Un outil pour attirer et fidéliser.

Un risque de transfert de charges sur le salarié qu’Olivier Brun écarte. « Pour leur bonne image, les entreprises n’auront pas intérêt à cesser d’indemniser les télétravailleurs pour leur équipement. Mais cela pourrait se transformer en une simple indemnisation forfaitaire pour le salarié qui utilise son propre matériel informatique et télécoms. »

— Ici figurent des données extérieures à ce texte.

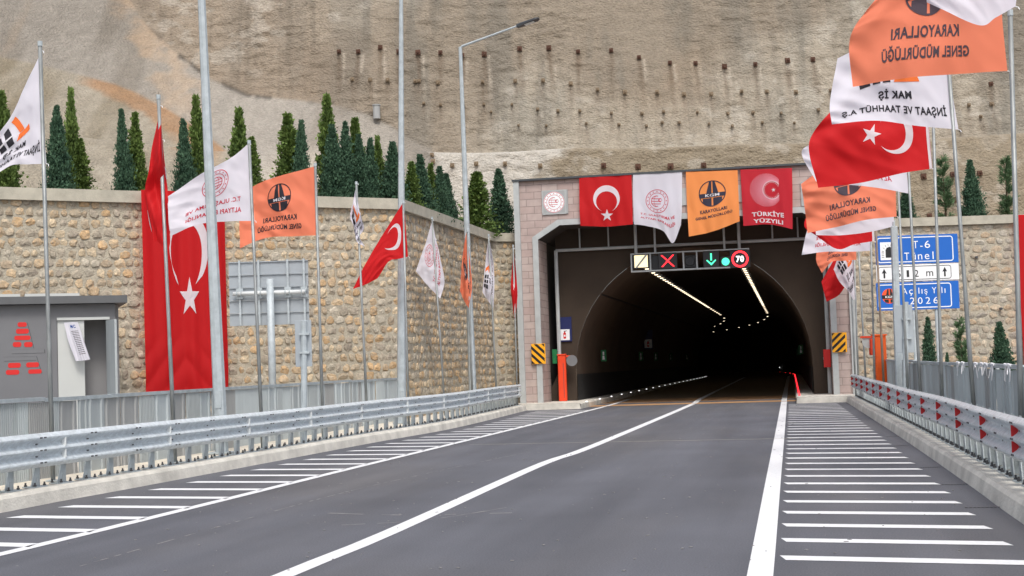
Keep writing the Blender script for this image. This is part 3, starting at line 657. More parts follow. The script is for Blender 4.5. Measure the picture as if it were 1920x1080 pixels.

L’avenir dira si les nouvelles dispositions produisent l’effet escompté. « Les entreprises ne sont pas totalement enthousiastes et motrices sur ce télétravail. Mais maintenant qu’il devient un droit pour les collaborateurs, elles vont y voir un outil d’attractivité pour recruter les jeunes générations, sensibles à l’argument du travail à distance, et réduire le turnover », prévoit Olivier Brun. Déjà, 67 % des DRH déclarent avoir observé une amélioration de l’engagement de leurs collaborateurs suite à la mise en place du télétravail, selon l’étude publiée au printemps dernier. « Le télétravail a tellement de succès que la direction de la Société Générale le présente presque comme un avantage offert aux collaborateurs », observe Nathalie Couchellou. En tout cas, les grandes entreprises qui n’avaient pas encore inclus le télétravail dans leur attirail de mesures RH vont devoir se hâter. Sous peine de perdre de leur attractivité.

Le chiffre
40 %

Dans les entreprises de plus de 300 salariés, un accord collectif a été signé dans 40 % des cas, selon l’étude ANDRH d’avril 2017. Sans grande surprise, dans les PME de moins de 50 salariés, le télétravail relève le plus souvent d’un avenant individuel au contrat de travail.